## STATED EXERCISE
Each entry here needs to be set down again exactly, please; pictures are left out.

## SUPPLIED DATA
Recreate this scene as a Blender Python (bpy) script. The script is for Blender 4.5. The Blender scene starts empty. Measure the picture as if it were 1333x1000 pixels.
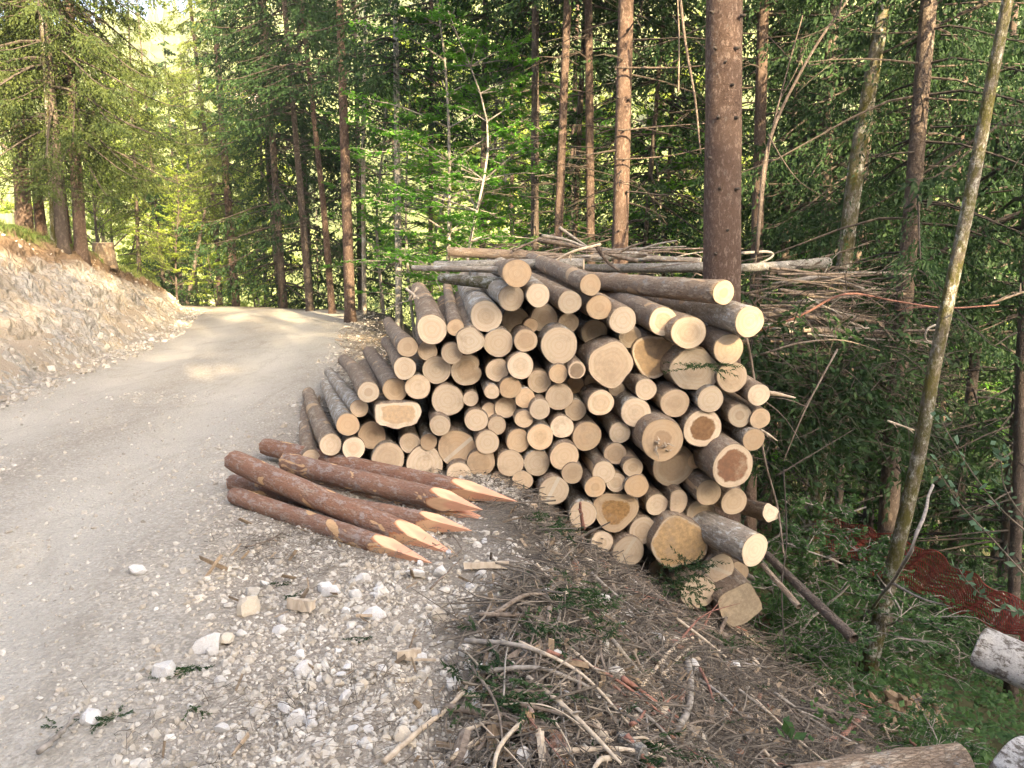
import bpy, math, random
import numpy as np
from mathutils import Vector, Matrix, Quaternion

random.seed(7); RNG = np.random.default_rng(7)
SC = bpy.context.scene
COL = SC.collection
# ------------------------------------------------------------------ camera
PITCH = math.radians(9.5); CAMZ = 1.6
cam_d = bpy.data.cameras.new('camera'); cam = bpy.data.objects.new('camera', cam_d); COL.objects.link(cam)
cam.location = (0, 0, CAMZ); cam.rotation_euler = (math.pi/2-PITCH, 0, 0)
cam_d.sensor_width = 36; cam_d.lens = 36*1000/1333; cam_d.clip_start = .05; cam_d.clip_end = 3000
SC.camera = cam
# ------------------------------------------------------------------ light
SUN_EL, SUN_ROT = math.radians(21), math.radians(152)
w = bpy.data.worlds.new('World'); SC.world = w; w.use_nodes = True
nt = w.node_tree; nt.nodes.clear()
sky = nt.nodes.new('ShaderNodeTexSky'); sky.sky_type = 'NISHITA'; sky.sun_disc = False
sky.sun_elevation = SUN_EL; sky.sun_rotation = SUN_ROT
sky.air_density = 0.75; sky.dust_density = 7.0; sky.ozone_density = 0.0; sky.altitude = 600
bg = nt.nodes.new('ShaderNodeBackground'); bg.inputs[1].default_value = 0.15
wo = nt.nodes.new('ShaderNodeOutputWorld')
nt.links.new(sky.outputs[0], bg.inputs[0]); nt.links.new(bg.outputs[0], wo.inputs[0])
sd = bpy.data.lights.new('sun', 'SUN'); sun = bpy.data.objects.new('sun', sd); COL.objects.link(sun)
sd.energy = 5.0; sd.angle = math.radians(.6); sd.color = (1, .77, .46)
sdir = Vector((math.sin(SUN_ROT)*math.cos(SUN_EL), math.cos(SUN_ROT)*math.cos(SUN_EL), math.sin(SUN_EL)))
sun.rotation_euler = sdir.to_track_quat('Z', 'Y').to_euler(); sun.location = (30, -60, 40)
vs = SC.view_settings
SC.display_settings.display_device = 'sRGB'
vs.view_transform = 'Standard'; vs.look = 'None'; vs.gamma = 1; vs.use_curve_mapping = False
vs.exposure = 2.8
cy = SC.cycles
cy.max_bounces = 6; cy.diffuse_bounces = 4; cy.glossy_bounces = 2; cy.transmission_bounces = 3; cy.transparent_max_bounces = 4
cy.use_denoising = True; cy.caustics_reflective = False; cy.caustics_refractive = False
try: cy.denoiser = 'OPENIMAGEDENOISE'
except Exception: pass

# ------------------------------------------------------------------ helpers
CP, SP = math.cos(PITCH), math.sin(PITCH)
def ray(px, py):
    u, v = (px-666.5)/1000, (500-py)/1000
    return np.array([u, CP+v*SP, -SP+v*CP])
def at(px, py, Y):
    d = ray(px, py); t = Y/d[1]
    return np.array([0, 0, CAMZ])+t*d
def depth_scale(px, py, Y):          # metres per photo pixel there
    return Y/ray(px, py)[1]/1000
def project(p):
    x, y, z = p[0], p[1], p[2]-CAMZ
    c = y*CP-z*SP; up = y*SP+z*CP
    return 666.5+1000*x/c, 500-1000*up/c, c
def _hash(ix, iy, s):
    n = (ix.astype(np.int64)*374761393+iy.astype(np.int64)*668265263+s*1442695041) & 0xffffffff
    n = ((n ^ (n >> 13))*1274126177) & 0xffffffff
    return ((n ^ (n >> 16)) & 0xffff)/65535.0
def vnoise(x, y, s=0):
    x = np.asarray(x, float); y = np.asarray(y, float)
    ix, iy = np.floor(x), np.floor(y); fx, fy = x-ix, y-iy
    fx = fx*fx*(3-2*fx); fy = fy*fy*(3-2*fy)
    a = _hash(ix, iy, s); b = _hash(ix+1, iy, s); c = _hash(ix, iy+1, s); d = _hash(ix+1, iy+1, s)
    return (a*(1-fx)+b*fx)*(1-fy)+(c*(1-fx)+d*fx)*fy
def fbm(x, y, o=4, s=0, g=.5):
    t = 0; a = 1; n = 0
    for k in range(o):
        t = t+a*vnoise(np.asarray(x)*2**k, np.asarray(y)*2**k, s+k*17); n += a; a *= g
    return t/n*2-1
def sstep(a, b, x):
    t = np.clip((np.asarray(x, float)-a)/(b-a), 0, 1); return t*t*(3-2*t)

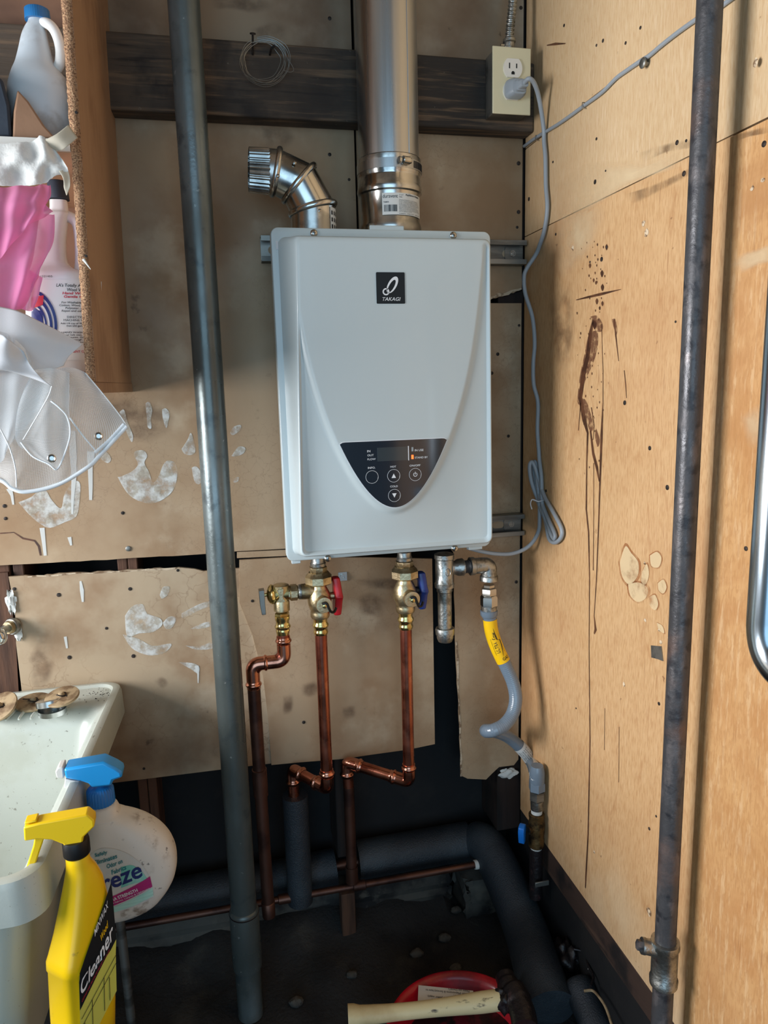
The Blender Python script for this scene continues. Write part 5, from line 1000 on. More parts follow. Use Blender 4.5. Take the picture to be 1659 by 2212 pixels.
# ============================================================ RED BOWL, LABEL, MALLET
bc_ = Vector((.322, -.318, .352)); RB = thing('red_bowl', 'round red plastic bowl full of black muck on the soil', 'bowl', tuple(bc_))
g = G(); rim = .122
g.rev(bc_, (0, 0, 1), [(0, .085), (.002, .088), (.040, rim - .006), (.046, rim), (.050, rim + .001), (.051, rim - .003), (.046, rim - .010), (.040, rim - .013), (.010, .090), (.007, .06), (.007, .001)], 72, caps=True); part('bowl', g, 'red', RB, ang=60)
g = G(); vs = []; n = 30; R0 = .097
for i in range(9):
    for k in range(n):
        r = R0 * i / 8; q = 6.28318 * k / n; x, y = r * math.cos(q), r * math.sin(q); vs.append(bc_ + Vector((x, y, .0165 + (.006 * math.sin(60 * x + 3) * math.cos(55 * y) + .003 * math.sin(140 * x) * math.cos(120 * y)) * (1 - (i / 8) ** 3))))
g.add(vs, [(i * n + k, i * n + (k + 1) % n, (i + 1) * n + (k + 1) % n, (i + 1) * n + k) for i in range(8) for k in range(n)]); part('muck', g, 'muck', RB, 'reddish black muck', ang=180, stuff=True)
zl = bc_.z + .050
lc = [P(904, 2128, Z=zl), P(1022, 2140, Z=zl), P(1028, 2180, Z=zl), P(902, 2176, Z=zl)]
g = G(); g.prism(lc, (0, 0, -.0006)); LB = part('instruction_card', g, 'paperlab', loc=tuple(lc[0])); tag(LB, 'white printed instruction card lying upside down on the red bowl', 'card')
ux = (lc[0] - lc[1]).normalized(); uz = (lc[0] - lc[3]).normalized() * -1
wC = (lc[1] - lc[0]).length
text('lettering', 'before servicing.\nand the manual water control valve\nclose the manual gas control valve\nand turn off the electric power supply,\nclean the filter,\nManual (Maintenance & Service) how to\nPlease see Owner\'s', 'printblk', LB, lc[1] + ux * .006 + (lc[3] - lc[0]) * .92 * 0 + uz * -.0 + Vector((0, 0, .0009)) + (lc[3] - lc[0]) * .02, ux=ux, uz=(lc[3] - lc[0]).normalized(), w=wC * .80, h=(lc[3] - lc[0]).length * .93)
hA, hB = P(752, 2196, Z=.418), P(1078, 2160, Z=.424)
ML = thing('mallet', 'mallet with cream painted wooden handle and tar-black head on the bowl', 'mallet', tuple((hA + hB) / 2))
axd = (hB - hA).normalized(); n = 26; rings = []
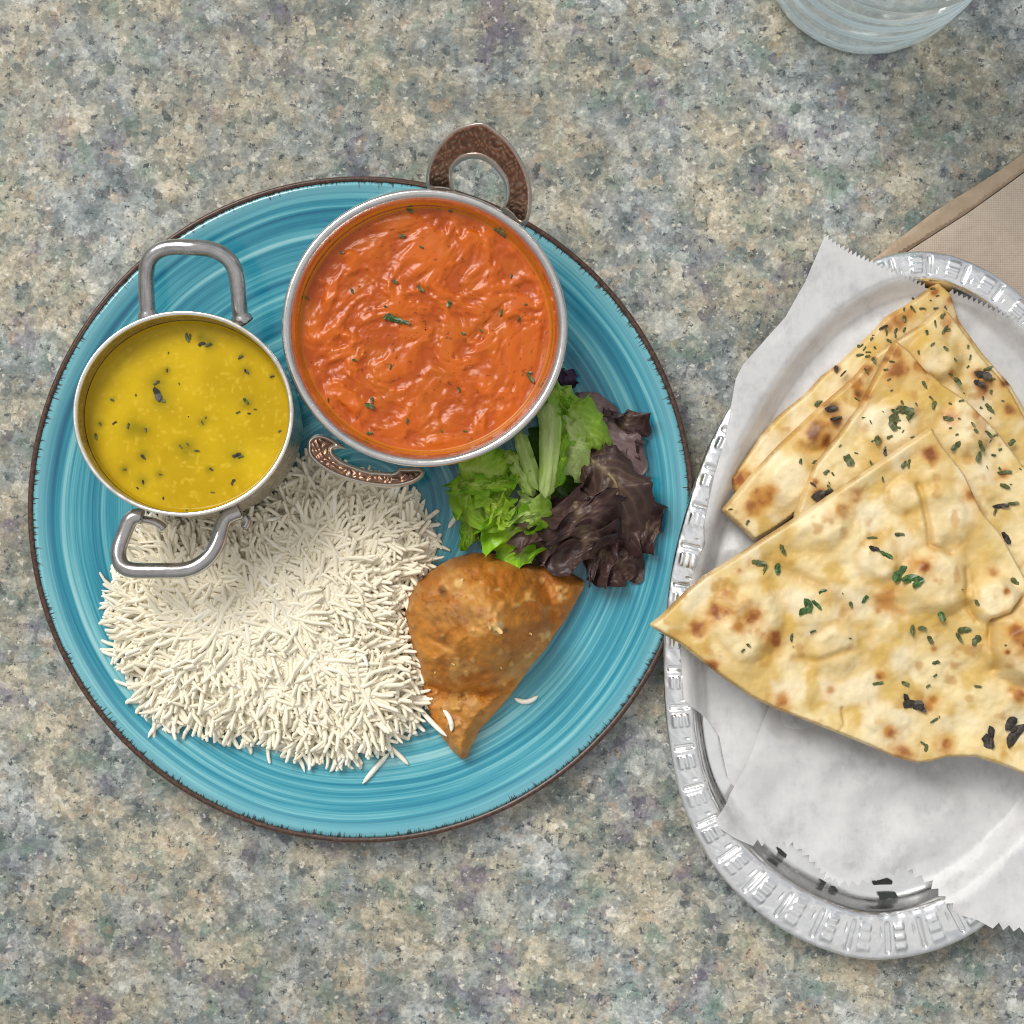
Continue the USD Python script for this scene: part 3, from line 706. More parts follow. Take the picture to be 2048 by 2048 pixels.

## COMPLETED TASK
Recreate this scene as a Blender Python (bpy) script. The script is for Blender 4.5. The Blender scene starts empty. Measure the picture as if it were 1333x1000 pixels.
import bpy, math, random
import numpy as np
from mathutils import Vector, Matrix, Quaternion

random.seed(7); RNG = np.random.default_rng(7)
SC = bpy.context.scene
COL = SC.collection
# ------------------------------------------------------------------ camera
PITCH = math.radians(9.5); CAMZ = 1.6
cam_d = bpy.data.cameras.new('camera'); cam = bpy.data.objects.new('camera', cam_d); COL.objects.link(cam)
cam.location = (0, 0, CAMZ); cam.rotation_euler = (math.pi/2-PITCH, 0, 0)
cam_d.sensor_width = 36; cam_d.lens = 36*1000/1333; cam_d.clip_start = .05; cam_d.clip_end = 3000
SC.camera = cam
# ------------------------------------------------------------------ light
SUN_EL, SUN_ROT = math.radians(21), math.radians(152)
w = bpy.data.worlds.new('World'); SC.world = w; w.use_nodes = True
nt = w.node_tree; nt.nodes.clear()
sky = nt.nodes.new('ShaderNodeTexSky'); sky.sky_type = 'NISHITA'; sky.sun_disc = False
sky.sun_elevation = SUN_EL; sky.sun_rotation = SUN_ROT
sky.air_density = 0.75; sky.dust_density = 7.0; sky.ozone_density = 0.0; sky.altitude = 600
bg = nt.nodes.new('ShaderNodeBackground'); bg.inputs[1].default_value = 0.15
wo = nt.nodes.new('ShaderNodeOutputWorld')
nt.links.new(sky.outputs[0], bg.inputs[0]); nt.links.new(bg.outputs[0], wo.inputs[0])
sd = bpy.data.lights.new('sun', 'SUN'); sun = bpy.data.objects.new('sun', sd); COL.objects.link(sun)
sd.energy = 5.0; sd.angle = math.radians(.6); sd.color = (1, .77, .46)
sdir = Vector((math.sin(SUN_ROT)*math.cos(SUN_EL), math.cos(SUN_ROT)*math.cos(SUN_EL), math.sin(SUN_EL)))
sun.rotation_euler = sdir.to_track_quat('Z', 'Y').to_euler(); sun.location = (30, -60, 40)
vs = SC.view_settings
SC.display_settings.display_device = 'sRGB'
vs.view_transform = 'Standard'; vs.look = 'None'; vs.gamma = 1; vs.use_curve_mapping = False
vs.exposure = 2.8
cy = SC.cycles
cy.max_bounces = 6; cy.diffuse_bounces = 4; cy.glossy_bounces = 2; cy.transmission_bounces = 3; cy.transparent_max_bounces = 4
cy.use_denoising = True; cy.caustics_reflective = False; cy.caustics_refractive = False
try: cy.denoiser = 'OPENIMAGEDENOISE'
except Exception: pass

# ------------------------------------------------------------------ helpers
CP, SP = math.cos(PITCH), math.sin(PITCH)
def ray(px, py):
    u, v = (px-666.5)/1000, (500-py)/1000
    return np.array([u, CP+v*SP, -SP+v*CP])
def at(px, py, Y):
    d = ray(px, py); t = Y/d[1]
    return np.array([0, 0, CAMZ])+t*d
def depth_scale(px, py, Y):          # metres per photo pixel there
    return Y/ray(px, py)[1]/1000
def project(p):
    x, y, z = p[0], p[1], p[2]-CAMZ
    c = y*CP-z*SP; up = y*SP+z*CP
    return 666.5+1000*x/c, 500-1000*up/c, c
def _hash(ix, iy, s):
    n = (ix.astype(np.int64)*374761393+iy.astype(np.int64)*668265263+s*1442695041) & 0xffffffff
    n = ((n ^ (n >> 13))*1274126177) & 0xffffffff
    return ((n ^ (n >> 16)) & 0xffff)/65535.0
def vnoise(x, y, s=0):
    x = np.asarray(x, float); y = np.asarray(y, float)
    ix, iy = np.floor(x), np.floor(y); fx, fy = x-ix, y-iy
    fx = fx*fx*(3-2*fx); fy = fy*fy*(3-2*fy)
    a = _hash(ix, iy, s); b = _hash(ix+1, iy, s); c = _hash(ix, iy+1, s); d = _hash(ix+1, iy+1, s)
    return (a*(1-fx)+b*fx)*(1-fy)+(c*(1-fx)+d*fx)*fy
def fbm(x, y, o=4, s=0, g=.5):
    t = 0; a = 1; n = 0
    for k in range(o):
        t = t+a*vnoise(np.asarray(x)*2**k, np.asarray(y)*2**k, s+k*17); n += a; a *= g
    return t/n*2-1
def sstep(a, b, x):
    t = np.clip((np.asarray(x, float)-a)/(b-a), 0, 1); return t*t*(3-2*t)

The Blender Python script for this scene continues. Write part 5, from line 1000 on. More parts follow. Use Blender 4.5. Take the picture to be 1659 by 2212 pixels.
# ============================================================ RED BOWL, LABEL, MALLET
bc_ = Vector((.322, -.318, .352)); RB = thing('red_bowl', 'round red plastic bowl full of black muck on the soil', 'bowl', tuple(bc_))
g = G(); rim = .122
g.rev(bc_, (0, 0, 1), [(0, .085), (.002, .088), (.040, rim - .006), (.046, rim), (.050, rim + .001), (.051, rim - .003), (.046, rim - .010), (.040, rim - .013), (.010, .090), (.007, .06), (.007, .001)], 72, caps=True); part('bowl', g, 'red', RB, ang=60)
g = G(); vs = []; n = 30; R0 = .097
for i in range(9):
    for k in range(n):
        r = R0 * i / 8; q = 6.28318 * k / n; x, y = r * math.cos(q), r * math.sin(q); vs.append(bc_ + Vector((x, y, .0165 + (.006 * math.sin(60 * x + 3) * math.cos(55 * y) + .003 * math.sin(140 * x) * math.cos(120 * y)) * (1 - (i / 8) ** 3))))
g.add(vs, [(i * n + k, i * n + (k + 1) % n, (i + 1) * n + (k + 1) % n, (i + 1) * n + k) for i in range(8) for k in range(n)]); part('muck', g, 'muck', RB, 'reddish black muck', ang=180, stuff=True)
zl = bc_.z + .050
lc = [P(904, 2128, Z=zl), P(1022, 2140, Z=zl), P(1028, 2180, Z=zl), P(902, 2176, Z=zl)]
g = G(); g.prism(lc, (0, 0, -.0006)); LB = part('instruction_card', g, 'paperlab', loc=tuple(lc[0])); tag(LB, 'white printed instruction card lying upside down on the red bowl', 'card')
ux = (lc[0] - lc[1]).normalized(); uz = (lc[0] - lc[3]).normalized() * -1
wC = (lc[1] - lc[0]).length
text('lettering', 'before servicing.\nand the manual water control valve\nclose the manual gas control valve\nand turn off the electric power supply,\nclean the filter,\nManual (Maintenance & Service) how to\nPlease see Owner\'s', 'printblk', LB, lc[1] + ux * .006 + (lc[3] - lc[0]) * .92 * 0 + uz * -.0 + Vector((0, 0, .0009)) + (lc[3] - lc[0]) * .02, ux=ux, uz=(lc[3] - lc[0]).normalized(), w=wC * .80, h=(lc[3] - lc[0]).length * .93)
hA, hB = P(752, 2196, Z=.418), P(1078, 2160, Z=.424)
ML = thing('mallet', 'mallet with cream painted wooden handle and tar-black head on the bowl', 'mallet', tuple((hA + hB) / 2))
axd = (hB - hA).normalized(); n = 26; rings = []
Continue the USD Python script for this scene: part 3, from line 706. More parts follow. Take the picture to be 2048 by 2048 pixels.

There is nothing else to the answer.